** Dataset section **
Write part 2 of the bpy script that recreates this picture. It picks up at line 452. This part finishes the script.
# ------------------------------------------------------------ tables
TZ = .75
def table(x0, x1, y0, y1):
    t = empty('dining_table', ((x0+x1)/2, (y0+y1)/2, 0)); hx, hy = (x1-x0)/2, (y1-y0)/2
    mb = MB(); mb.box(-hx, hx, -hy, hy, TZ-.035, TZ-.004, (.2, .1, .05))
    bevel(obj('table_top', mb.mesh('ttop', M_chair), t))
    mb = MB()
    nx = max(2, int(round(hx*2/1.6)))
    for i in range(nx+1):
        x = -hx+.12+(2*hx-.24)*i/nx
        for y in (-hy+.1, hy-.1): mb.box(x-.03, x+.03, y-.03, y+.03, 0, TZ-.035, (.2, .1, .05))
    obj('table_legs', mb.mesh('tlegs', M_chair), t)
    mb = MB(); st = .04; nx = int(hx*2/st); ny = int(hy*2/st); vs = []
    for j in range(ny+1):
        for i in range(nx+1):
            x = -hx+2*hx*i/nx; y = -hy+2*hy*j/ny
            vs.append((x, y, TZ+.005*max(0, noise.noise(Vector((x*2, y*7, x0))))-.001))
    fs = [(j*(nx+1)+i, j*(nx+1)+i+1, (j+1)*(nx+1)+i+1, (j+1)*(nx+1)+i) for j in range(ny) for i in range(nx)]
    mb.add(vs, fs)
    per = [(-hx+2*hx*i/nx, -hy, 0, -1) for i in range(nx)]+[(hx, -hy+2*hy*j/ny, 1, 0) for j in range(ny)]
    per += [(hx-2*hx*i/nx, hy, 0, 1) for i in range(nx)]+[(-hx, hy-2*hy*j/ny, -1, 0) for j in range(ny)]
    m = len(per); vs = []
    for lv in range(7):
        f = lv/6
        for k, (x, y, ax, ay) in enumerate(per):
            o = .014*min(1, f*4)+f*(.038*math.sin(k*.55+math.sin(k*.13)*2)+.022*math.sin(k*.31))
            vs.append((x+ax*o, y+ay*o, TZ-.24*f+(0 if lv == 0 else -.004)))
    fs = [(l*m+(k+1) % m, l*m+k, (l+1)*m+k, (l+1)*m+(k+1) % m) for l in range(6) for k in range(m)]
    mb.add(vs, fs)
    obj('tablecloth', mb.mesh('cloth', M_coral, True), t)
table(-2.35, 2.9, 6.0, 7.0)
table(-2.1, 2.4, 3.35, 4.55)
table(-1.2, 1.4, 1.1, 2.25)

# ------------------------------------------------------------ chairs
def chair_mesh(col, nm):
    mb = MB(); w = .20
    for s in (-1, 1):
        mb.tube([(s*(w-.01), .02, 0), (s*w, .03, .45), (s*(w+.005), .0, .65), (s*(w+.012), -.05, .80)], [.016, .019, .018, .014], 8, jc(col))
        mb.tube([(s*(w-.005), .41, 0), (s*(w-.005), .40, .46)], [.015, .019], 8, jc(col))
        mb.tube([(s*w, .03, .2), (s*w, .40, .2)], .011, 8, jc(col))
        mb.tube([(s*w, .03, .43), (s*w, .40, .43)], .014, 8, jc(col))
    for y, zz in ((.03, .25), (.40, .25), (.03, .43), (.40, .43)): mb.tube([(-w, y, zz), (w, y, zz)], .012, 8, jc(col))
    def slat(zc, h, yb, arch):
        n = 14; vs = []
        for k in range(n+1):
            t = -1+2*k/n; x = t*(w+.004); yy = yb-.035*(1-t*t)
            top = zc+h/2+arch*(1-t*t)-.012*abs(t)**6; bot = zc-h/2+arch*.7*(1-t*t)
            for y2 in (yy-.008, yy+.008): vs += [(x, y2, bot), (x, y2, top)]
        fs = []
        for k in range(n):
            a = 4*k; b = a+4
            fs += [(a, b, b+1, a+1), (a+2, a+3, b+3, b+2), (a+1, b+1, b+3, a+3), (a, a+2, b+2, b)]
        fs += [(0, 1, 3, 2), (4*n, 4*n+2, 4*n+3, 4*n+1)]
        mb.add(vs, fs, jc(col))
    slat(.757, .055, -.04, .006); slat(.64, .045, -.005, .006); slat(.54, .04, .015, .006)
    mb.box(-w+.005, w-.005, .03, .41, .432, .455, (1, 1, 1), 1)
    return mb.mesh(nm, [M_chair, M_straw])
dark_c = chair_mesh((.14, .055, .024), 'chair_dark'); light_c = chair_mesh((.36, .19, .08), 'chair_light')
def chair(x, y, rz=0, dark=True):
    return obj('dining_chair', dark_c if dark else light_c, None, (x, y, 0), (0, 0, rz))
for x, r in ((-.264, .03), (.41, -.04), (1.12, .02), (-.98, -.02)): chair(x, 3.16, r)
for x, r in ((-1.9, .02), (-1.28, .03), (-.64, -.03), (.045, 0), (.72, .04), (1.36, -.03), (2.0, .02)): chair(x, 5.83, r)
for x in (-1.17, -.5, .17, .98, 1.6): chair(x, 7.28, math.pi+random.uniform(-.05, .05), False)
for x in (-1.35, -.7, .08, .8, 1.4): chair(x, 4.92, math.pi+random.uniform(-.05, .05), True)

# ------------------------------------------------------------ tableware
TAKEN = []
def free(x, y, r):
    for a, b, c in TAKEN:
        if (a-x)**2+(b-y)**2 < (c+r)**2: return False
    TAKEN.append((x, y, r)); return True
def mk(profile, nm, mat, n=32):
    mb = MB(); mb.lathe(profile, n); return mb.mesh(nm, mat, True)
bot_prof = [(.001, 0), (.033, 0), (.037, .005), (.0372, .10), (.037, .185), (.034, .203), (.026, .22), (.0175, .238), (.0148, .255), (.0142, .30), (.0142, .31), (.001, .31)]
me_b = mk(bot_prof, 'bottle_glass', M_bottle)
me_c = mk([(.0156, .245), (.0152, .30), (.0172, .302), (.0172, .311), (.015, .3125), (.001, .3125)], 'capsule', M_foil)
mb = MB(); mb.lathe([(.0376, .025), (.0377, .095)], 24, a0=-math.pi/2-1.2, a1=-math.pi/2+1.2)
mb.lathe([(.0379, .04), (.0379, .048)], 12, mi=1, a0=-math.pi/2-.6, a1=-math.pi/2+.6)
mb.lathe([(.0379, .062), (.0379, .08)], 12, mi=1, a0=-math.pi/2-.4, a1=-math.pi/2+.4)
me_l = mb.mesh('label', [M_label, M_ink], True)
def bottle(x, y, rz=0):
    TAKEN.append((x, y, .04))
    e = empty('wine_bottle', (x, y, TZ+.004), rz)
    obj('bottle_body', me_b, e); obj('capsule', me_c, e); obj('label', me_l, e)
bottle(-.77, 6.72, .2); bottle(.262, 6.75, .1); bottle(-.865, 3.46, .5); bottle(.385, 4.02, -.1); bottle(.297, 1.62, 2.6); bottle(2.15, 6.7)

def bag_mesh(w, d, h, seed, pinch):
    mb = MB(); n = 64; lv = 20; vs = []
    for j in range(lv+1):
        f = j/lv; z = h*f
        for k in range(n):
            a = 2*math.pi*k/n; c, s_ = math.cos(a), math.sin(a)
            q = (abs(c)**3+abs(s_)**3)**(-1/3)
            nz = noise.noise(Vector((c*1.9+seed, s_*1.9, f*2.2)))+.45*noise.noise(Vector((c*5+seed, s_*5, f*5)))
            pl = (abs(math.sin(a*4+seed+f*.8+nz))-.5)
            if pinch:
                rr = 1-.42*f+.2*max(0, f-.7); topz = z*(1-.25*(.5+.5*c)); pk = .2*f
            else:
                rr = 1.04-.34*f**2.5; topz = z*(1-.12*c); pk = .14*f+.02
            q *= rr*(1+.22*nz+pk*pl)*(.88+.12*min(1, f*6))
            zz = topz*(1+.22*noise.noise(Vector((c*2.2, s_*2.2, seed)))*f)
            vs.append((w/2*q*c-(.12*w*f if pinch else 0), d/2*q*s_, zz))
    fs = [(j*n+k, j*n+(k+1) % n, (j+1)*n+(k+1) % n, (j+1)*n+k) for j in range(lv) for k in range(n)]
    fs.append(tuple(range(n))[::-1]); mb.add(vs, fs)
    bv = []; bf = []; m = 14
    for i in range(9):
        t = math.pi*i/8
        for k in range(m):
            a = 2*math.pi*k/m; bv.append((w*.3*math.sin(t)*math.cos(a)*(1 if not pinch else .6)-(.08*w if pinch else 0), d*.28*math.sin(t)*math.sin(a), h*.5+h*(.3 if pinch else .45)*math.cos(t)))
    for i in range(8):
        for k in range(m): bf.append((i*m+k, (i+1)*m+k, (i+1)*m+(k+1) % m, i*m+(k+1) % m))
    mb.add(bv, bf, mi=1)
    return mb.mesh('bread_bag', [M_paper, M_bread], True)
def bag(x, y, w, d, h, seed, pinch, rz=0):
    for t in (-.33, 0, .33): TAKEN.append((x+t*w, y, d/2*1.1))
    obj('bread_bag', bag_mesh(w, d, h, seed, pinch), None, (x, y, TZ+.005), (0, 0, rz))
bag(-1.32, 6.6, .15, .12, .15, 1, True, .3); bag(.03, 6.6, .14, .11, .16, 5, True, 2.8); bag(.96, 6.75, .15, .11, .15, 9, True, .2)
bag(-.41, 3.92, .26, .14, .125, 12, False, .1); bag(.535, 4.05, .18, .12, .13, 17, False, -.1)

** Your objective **
Print, please, the lines from the first line of the material through the line that contains "table(-1.2, 1.4, 1.1, 2.25)", exactly as written and with nothing added.

** Result for this task **
Write part 2 of the bpy script that recreates this picture. It picks up at line 452. This part finishes the script.
# ------------------------------------------------------------ tables
TZ = .75
def table(x0, x1, y0, y1):
    t = empty('dining_table', ((x0+x1)/2, (y0+y1)/2, 0)); hx, hy = (x1-x0)/2, (y1-y0)/2
    mb = MB(); mb.box(-hx, hx, -hy, hy, TZ-.035, TZ-.004, (.2, .1, .05))
    bevel(obj('table_top', mb.mesh('ttop', M_chair), t))
    mb = MB()
    nx = max(2, int(round(hx*2/1.6)))
    for i in range(nx+1):
        x = -hx+.12+(2*hx-.24)*i/nx
        for y in (-hy+.1, hy-.1): mb.box(x-.03, x+.03, y-.03, y+.03, 0, TZ-.035, (.2, .1, .05))
    obj('table_legs', mb.mesh('tlegs', M_chair), t)
    mb = MB(); st = .04; nx = int(hx*2/st); ny = int(hy*2/st); vs = []
    for j in range(ny+1):
        for i in range(nx+1):
            x = -hx+2*hx*i/nx; y = -hy+2*hy*j/ny
            vs.append((x, y, TZ+.005*max(0, noise.noise(Vector((x*2, y*7, x0))))-.001))
    fs = [(j*(nx+1)+i, j*(nx+1)+i+1, (j+1)*(nx+1)+i+1, (j+1)*(nx+1)+i) for j in range(ny) for i in range(nx)]
    mb.add(vs, fs)
    per = [(-hx+2*hx*i/nx, -hy, 0, -1) for i in range(nx)]+[(hx, -hy+2*hy*j/ny, 1, 0) for j in range(ny)]
    per += [(hx-2*hx*i/nx, hy, 0, 1) for i in range(nx)]+[(-hx, hy-2*hy*j/ny, -1, 0) for j in range(ny)]
    m = len(per); vs = []
    for lv in range(7):
        f = lv/6
        for k, (x, y, ax, ay) in enumerate(per):
            o = .014*min(1, f*4)+f*(.038*math.sin(k*.55+math.sin(k*.13)*2)+.022*math.sin(k*.31))
            vs.append((x+ax*o, y+ay*o, TZ-.24*f+(0 if lv == 0 else -.004)))
    fs = [(l*m+(k+1) % m, l*m+k, (l+1)*m+k, (l+1)*m+(k+1) % m) for l in range(6) for k in range(m)]
    mb.add(vs, fs)
    obj('tablecloth', mb.mesh('cloth', M_coral, True), t)
table(-2.35, 2.9, 6.0, 7.0)
table(-2.1, 2.4, 3.35, 4.55)
table(-1.2, 1.4, 1.1, 2.25)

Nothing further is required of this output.